Doping has now reached unprecedented heights. Which brings us to the rather drastic proposals from European Athletics to the IAAF for their consideration. The following three criteria will now have to be met for a world record to be recognized: It was achieved at a competition on a list of approved international events where the highest standards of officiating and the technical equipment can be guaranteed, the athlete had been subject to an agreed number of control tests in the months leading up to it, and the doping control sample taken after the record was stored and available for re-testing for 10 years. Lofty standards indeed.

The initial response has been a justifiable huge hue and cry from the athletes whose records have been in existence before 2005. England’s Paula Radcliffe who stands to lose her 2003 world marathon record called the proposal “cowardly”, and questioned the timing of the proposed reset button on the records. She added that clean athletes who had competed against the cheats had been deprived of championships and medals, and the authorities had done nothing then to protect the honest competitors.

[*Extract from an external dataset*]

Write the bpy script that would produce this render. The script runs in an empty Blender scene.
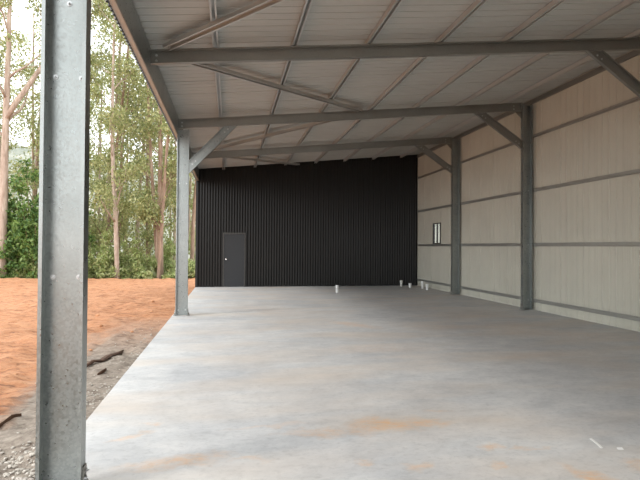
import bpy, bmesh, math, random
import numpy as np
from mathutils import Vector, noise, Matrix
random.seed(7); rng = np.random.default_rng(7)
scene = bpy.context.scene
COL = scene.collection
R = math.radians

# ------------------------------------------------------------------ helpers
class MB:
    """collects geometry, builds ONE mesh object"""
    def __init__(s): s.v = []; s.f = []
    def add(s, vs, fs):
        n = len(s.v); s.v += [tuple(v) for v in vs]; s.f += [tuple(i + n for i in f) for f in fs]
    def box(s, x0, x1, y0, y1, z0, z1):
        s.add([(x0,y0,z0),(x1,y0,z0),(x1,y1,z0),(x0,y1,z0),(x0,y0,z1),(x1,y0,z1),(x1,y1,z1),(x0,y1,z1)],
              [(0,3,2,1),(4,5,6,7),(0,1,5,4),(1,2,6,5),(2,3,7,6),(3,0,4,7)])
    def prism(s, prof, A, B, u, v):
        A, B, u, v = Vector(A), Vector(B), Vector(u), Vector(v); n = len(prof)
        vs = [A + u*a + v*b for a, b in prof] + [B + u*a + v*b for a, b in prof]
        s.add(vs, [tuple(range(n))[::-1], tuple(range(n, 2*n))] + [(i, (i+1) % n, n+(i+1) % n, n+i) for i in range(n)])
    def tube(s, pts, rad, seg=8, cap=True):
        pts = [Vector(p) for p in pts]; base = len(s.v); n = len(pts)
        for i, p in enumerate(pts):
            t = (pts[min(i+1, n-1)] - pts[max(i-1, 0)]).normalized()
            a = Vector((1,0,0)) if abs(t.x) < .8 else Vector((0,1,0))
            u = t.cross(a).normalized(); w = t.cross(u)
            r = rad[i] if hasattr(rad, '__len__') else rad
            for k in range(seg):
                q = 2*math.pi*k/seg; s.v.append(tuple(p + (u*math.cos(q) + w*math.sin(q))*r))
        for i in range(n-1):
            for k in range(seg):
                a = base+i*seg+k; b = base+i*seg+(k+1) % seg
                s.f.append((a, b, b+seg, a+seg))
        if cap:
            s.f.append(tuple(base+k for k in range(seg))[::-1]); s.f.append(tuple(base+(n-1)*seg+k for k in range(seg)))
    def build(s, name, mat, parent=None, bevel=0, smooth=False, origin=None):
        me = bpy.data.meshes.new(name); o = bpy.data.objects.new(name, me)
        org = Vector(origin) if origin is not None else Vector((0,0,0))
        if parent is not None: org = parent['_w'] if False else Vector(W.get(parent.name, (0,0,0)))
        me.from_pydata([tuple(Vector(v) - org) for v in s.v], [], s.f)
        bm = bmesh.new(); bm.from_mesh(me); bmesh.ops.recalc_face_normals(bm, faces=bm.faces)
        bm.to_mesh(me); bm.free()
        me.materials.append(mat); COL.objects.link(o)
        if parent is not None: o.parent = parent; W[o.name] = tuple(org)
        else: o.location = org; W[o.name] = tuple(org)
        if smooth:
            for p in me.polygons: p.use_smooth = True
        if bevel:
            b = o.modifiers.new('bevel', 'BEVEL'); b.width = bevel; b.segments = 2; b.limit_method = 'ANGLE'
        return o
W = {}
def tag(o, label=None, cat=None, group=None, kind=None):
    if label: o['label'] = label
    if cat: o['category'] = cat
    if group: o['group'] = group
    if kind: o['kind'] = kind
    return o
def thing(name, label, cat, loc, group=None):
    o = bpy.data.objects.new(name, None); COL.objects.link(o); o.location = loc; o.empty_display_size = .2
    W[o.name] = tuple(loc); return tag(o, label, cat, group)
def cprof(w, f, l, t=.0045):
    h = w/2
    return [(-h,0),(h,0),(h,f),(h-l,f),(h-l,f-t),(h-t,f-t),(h-t,t),(-h+t,t),(-h+t,f-t),(-h+l,f-t),(-h+l,f),(-h,f)]
def bolt(par, c, ax, r=.014, h=.014, name='bolt'):
    c = Vector(c); ax = Vector(ax).normalized(); m = MB()
    m.tube([c - ax*.001, c + ax*.004, c + ax*.0041, c + ax*h, c + ax*(h+.0001), c + ax*(h+.009)], [r*1.55, r*1.55, r, r, r*.55, r*.5], 10)
    return m.build(name, M['bolt'], par)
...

Where does the moral compass on this issue come to a stop? Does the IAAF have the right to impose a new timeline on athletic achievements? How will we know for certain that WADA is actually keeping up with the other guys? Can they ever get ahead? Will all the athletes ever want to play it straight? The questions are infinite in number, the debate will rage on and on.

The IAAF, under Coe’s watch should be admired for making a concerted effort for trying to clean up the sport, but wiping the slate clean in one go, as if the past does not exist cannot be viewed as a balanced and pragmatic approach. History is littered with all kinds of misfits, and we haven’t erased them from the history books.

When the IAAF council meets in August to consider the European Athletics proposal let’s hope level heads prevail. We await their verdict.